Emma Bonino, the then European Union Fisheries Commissioner, called the seizure “an act of organised piracy”.

The relationship between the two countries became tense after Spain sent a warship to protect its fishermen. In April 1995, Spain, Canada and the EU reached an agreement, ending the dispute.

About a year ago, the French and British fishermen began hurling projectiles at each other in the bay of Seine as they fought over the right to harvest the scallop. In the recent tiff over scallop in the English Channel, angered by the action of the French, the British trawlers called for diplomatic intervention and military protection of their vessels.

Despite tough enforcement measures in Indonesia, Malaysia and Thailand, IUU remains rampant because the return on investment is lucrative and also because the vast area makes policing extremely difficult without cooperation from the member states. Policing is also made difficult by the lack of defined maritime boundaries. For example, Indonesia and Malaysia have yet to agree on a common exclusive economic zone boundary; likewise, there are overlapping maritime claims between Vietnam with Malaysia and Indonesia.
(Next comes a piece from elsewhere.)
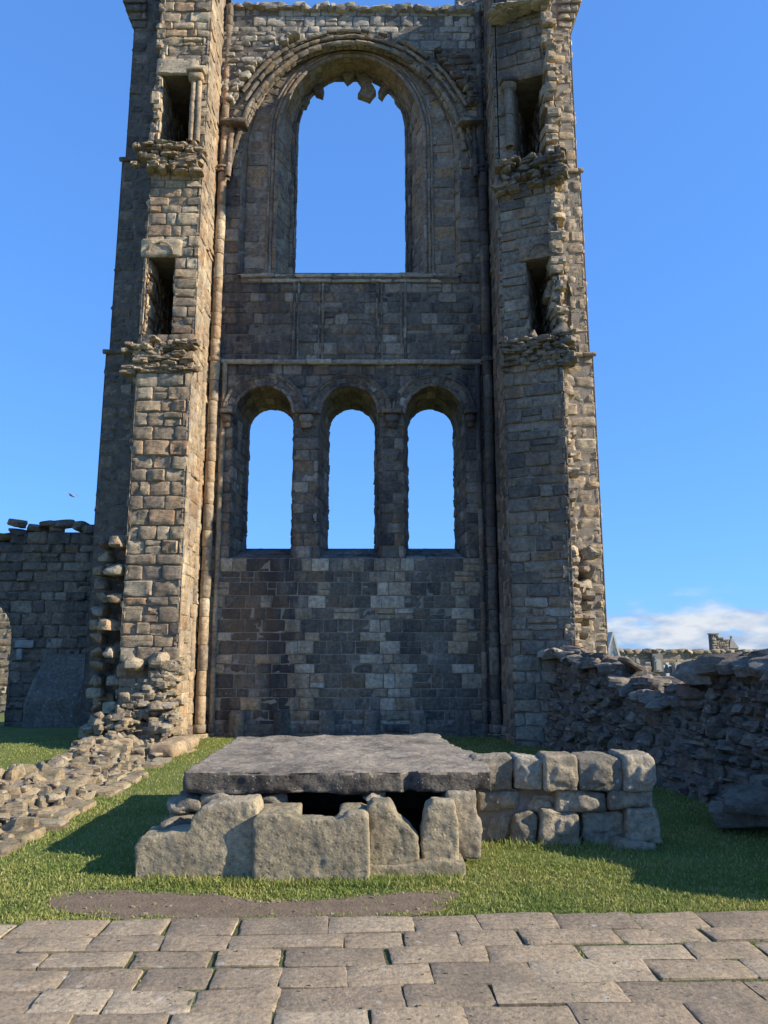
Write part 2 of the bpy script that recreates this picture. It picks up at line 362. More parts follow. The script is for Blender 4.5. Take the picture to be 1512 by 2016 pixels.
def drums(mb, path, r, dl=(.28, .5), seg=10, amp=.006, mat=0, groove=.9, squash=1.0, skip=0):
    # path: list of Vectors (fine); builds jointed drums / roll stones along it
    d = [0]
    for a, b in zip(path, path[1:]): d.append(d[-1]+(b-a).length)
    def at_(s):
        s = min(max(s, 0), d[-1])
        for i in range(len(path)-1):
            if s <= d[i+1] or i == len(path)-2:
                k = (s-d[i])/max(1e-6, d[i+1]-d[i]); return path[i].lerp(path[i+1], k), (path[i+1]-path[i]).normalized()
    s = 0
    while s < d[-1]-.02:
        e = min(d[-1], s+RN.uniform(*dl))
        if d[-1]-e < .1: e = d[-1]
        if skip and RN.random() < skip: s = e; continue
        n_ = max(1, int((e-s)/.13)); g = min(.02, (e-s)*.2)
        st = [(s+.003, groove), (s+g, 1)] + [(s+g+(e-s-2*g)*i/n_, 1) for i in range(1, n_)] + [(e-g, 1), (e-.003, groove)]
        ro = r*RN.uniform(.94, 1.04); ox, oy = RN.uniform(-.006, .006), RN.uniform(-.006, .006); vs = []; fs = []
        for (q, k) in st:
            p, t = at_(q)
            ref = Vector((0, 1, 0)) if abs(t.y) < .9 else Vector((1, 0, 0))
            x = t.cross(ref).normalized(); y = t.cross(x).normalized()
            for i in range(seg):
                a = 2*pi*i/seg; c = p+x*(cos(a)*ro*k)+y*(sin(a)*ro*k*squash)
                c = c+(c-p).normalized()*(amp*2*nz3(c, 9, s))
                vs.append(c+x*ox+y*oy)
        for j in range(len(st)-1):
            for i in range(seg):
                fs.append((j*seg+i, j*seg+(i+1) % seg, (j+1)*seg+(i+1) % seg, (j+1)*seg+i))
        mb.add(vs, fs, mat); s = e
def rock(mb, c, size, rot=None, n=4, rough=.12, k=9, cuts=2, mat=0):
    if cuts >= 2 and n < 9: cuts += 3
    rot = rot or (RN.uniform(-.12, .12), RN.uniform(-.12, .12), RN.uniform(-.25, .25))
    R_ = Euler(rot).to_matrix(); sd_ = RN.uniform(0, 90); c = Vector(c); hs = Vector(size)/2
    planes = []
    for _ in range(cuts):
        nn = Vector((RN.uniform(-1, 1), RN.uniform(-1, 1), RN.uniform(-.5, 1))).normalized(); planes.append((nn, RN.uniform(.68, 1.0)))
    idx = {}; vs = []; fs = []
    def vid(p):
        key = tuple(round(x*n) for x in p)
        if key in idx: return idx[key]
        q = Vector(p); kn = (abs(q.x)**k+abs(q.y)**k+abs(q.z)**k)**(1/k); q = q/kn if kn > 1 else q
        for nn, dd in planes:
            e = q.dot(nn)-dd
            if e > 0: q = q-nn*e
        q = q*(1+rough*.6*(noise.noise(q*1.3+Vector((sd_, 0, 0)))*1.5+noise.noise(q*3.4+Vector((0, sd_, 0)))*.7))
        q = Vector((q.x*hs.x, q.y*hs.y, q.z*hs.z))
        idx[key] = len(vs); vs.append(c+R_ @ q); return idx[key]
    for ax in range(3):
        for sg in (-1, 1):
            for i in range(n):
                for j in range(n):
                    qs = []
                    for (a, b) in ((0, 0), (1, 0), (1, 1), (0, 1)):
                        p = [0, 0, 0]; p[ax] = sg; p[(ax+1) % 3] = -1+2*(i+a)/n; p[(ax+2) % 3] = -1+2*(j+b)/n
                        qs.append(vid(tuple(p)))
                    fs.append(tuple(qs) if sg > 0 else tuple(reversed(qs)))
    mb.add(vs, fs, mat)
# carved stone: prisms fused, rounded and roughened into one solid
TS = bpy.data.scenes.new('workbench')
def carved(name, solids, mats, parent=None, voxel=.02, smooth_it=4, amp=.012, f=6, amp2=.006, f2=22, lam=0, fn=None):
    me = bpy.data.meshes.new('tmp'); vs = []; fs = []
    for pts, axis, a0, a1 in solids:       # polygon pts in plane, extruded along axis
        n_ = len(pts); k = len(vs)
        for a in (a0, a1):
            for (p, q) in pts:
                vs.append((p, a, q) if axis == 'y' else ((p, q, a) if axis == 'z' else (a, p, q)))
        fs.append([k+i for i in range(n_)]); fs.append([k+n_+i for i in reversed(range(n_))])
        for i in range(n_): fs.append([k+i, k+n_+i, k+n_+(i+1) % n_, k+(i+1) % n_])
    me.from_pydata(vs, [], fs)
    import bmesh
    bm = bmesh.new(); bm.from_mesh(me); bmesh.ops.recalc_face_normals(bm, faces=bm.faces); bmesh.ops.triangulate(bm, faces=bm.faces)
    for _ in range(4):
        le = [e for e in bm.edges if e.calc_length() > .16]
        if le: bmesh.ops.subdivide_edges(bm, edges=le, cuts=1)
        bmesh.ops.triangulate(bm, faces=bm.faces)
    bm.to_mesh(me); bm.free()
    o = bpy.data.objects.new('tmp', me); TS.collection.objects.link(o)
    r = o.modifiers.new('r', 'REMESH'); r.mode = 'VOXEL'; r.voxel_size = voxel
    s = o.modifiers.new('s', 'SMOOTH'); s.factor = .6; s.iterations = smooth_it
    TS.view_layers[0].update(); dg = TS.view_layers[0].depsgraph; m2 = bpy.data.meshes.new_from_object(o.evaluated_get(dg), depsgraph=dg)
    bpy.data.objects.remove(o); sd_ = RN.uniform(0, 40)
    nv = len(m2.vertices); nb_ = [0.]*(3*nv); cb = [0.]*(3*nv); m2.vertex_normals.foreach_get('vector', nb_); m2.vertices.foreach_get('co', cb)
    for i_ in range(nv):
        n_ = Vector(nb_[3*i_:3*i_+3]); p = Vector(cb[3*i_:3*i_+3])
        d = amp*noise.noise(p*f+Vector((sd_, 0, 0)))*1.6+amp*.6*noise.noise(p*f*2.3+Vector((0, sd_, 0)))+amp2*noise.noise(p*f2+Vector((sd_, 0, 3)))
        if lam: d += lam*(abs(n_.x)+abs(n_.y))*noise.noise(Vector((p.x*3, p.y*3, p.z*34+sd_)))
        if fn: d += fn(p, n_)
        cb[3*i_:3*i_+3] = p+n_*d
    m2.vertices.foreach_set('co', cb); m2.name = name
    m2.materials.clear()
    for m in (mats if isinstance(mats, (list, tuple)) else [mats]): m2.materials.append(m)
    m2.polygons.foreach_set('use_smooth', [True]*len(m2.polygons)); m2.update()
    ob = bpy.data.objects.new(name, m2); col.objects.link(ob); put(ob, parent)
    return ob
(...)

Of course, the situation in the South China Sea proper is more problematic with China, Taiwan, Vietnam, the Philippines and Malaysia claiming part of the sea, making ocean governance and fisheries management a political challenge.

Although there are plans within the Association of Southeast Asian Nations (Asean) to tackle the IUU fishing problem via, for example, the Strategic Plan of Action on Asean Cooperation on Fisheries 2016 to 2020 adopted in 2018, they have not gone far enough to rein in the problem.

It is now time for a new mindset. Asean leaders must start viewing IUU as a security problem that can ignite into low-level conflicts between the “warring states”.